だけど暴力的ではなくて語り口は温厚ですらあり、きわめて合理的で、捜査をする仕事柄どんなに細かいことも見逃さない冷たい目をしている。バキりと開いた眼(まなこ)は暗く、釣り上がるような笑顔は猟奇的で、背筋がゾッとする。

青白い肌に大きくかぶさった制服は曇り一つない影そのもののような黒だ。

コートの脱ぎ方や帽子の外し方、ハイル・ヒトラーで差し出された右手の形から、どうにも神経質な印象を受ける。

家具をしっちゃかめっちゃかにひっくり返したり、ガラスを割ったり、壁に穴を開けたりするわけではなく、決められた場所をきちんとチェックして、なるべく損壊を与えないように確認するその配慮の行き届いた感じとか、『「ユダヤ人が潜んでいる」なんて通報を受けて行ってみたら巨大なカビが生えていただけだったなんてよくあることなんですよ』、なんて「仕事あるある」の世間話をして、チェックを受けている間も退屈しないようにしている感じとか、なんていうかすごく「仕事として家宅捜査することに慣れている」印象を受ける。

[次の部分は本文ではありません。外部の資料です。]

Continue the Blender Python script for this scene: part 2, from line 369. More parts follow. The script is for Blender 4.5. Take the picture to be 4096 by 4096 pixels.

ここで突如家にやってきた「悪役」は、悪と決めかねるほどに凡庸だ。

やるべきことをやっているだけなのだ。

秘密警察といえばもっと暴力的で、主人公を蹂躙しそうなものだが、この映画における悪役は、言ってしまえばどこにでもいそうな凡庸さで、与えられた任務に誠実な役所仕事でしかない。

だからこそ怖い。

抜け目がないし、物語的な都合の良い展開なんてこの後ないんじゃないかと思わせる。

彼にまとわりついているのは悪役を突き動かす悪の心とか狂気や憎悪ではなく、その当時のドイツ人のほとんどが持ち合わせていた(主人公も抱いていた)ヒトラーへの忠誠心であり、真面目な公務員としての仕事への情熱なのだ。

ここで殴っても改心するわけじゃない。

良心に訴えかけても意味がない。

暴力ではなくその佇まいで絶望感を与えるこの悪役としての演出は見事だった。

 

このゲシュタポが見られただけでも、この映画を見て良かったと思った。

さて、主人公はこの局面をどのように切り抜けたのか、あるいは切り抜けられなかったか、どうかは、あなたの目で確認されたい。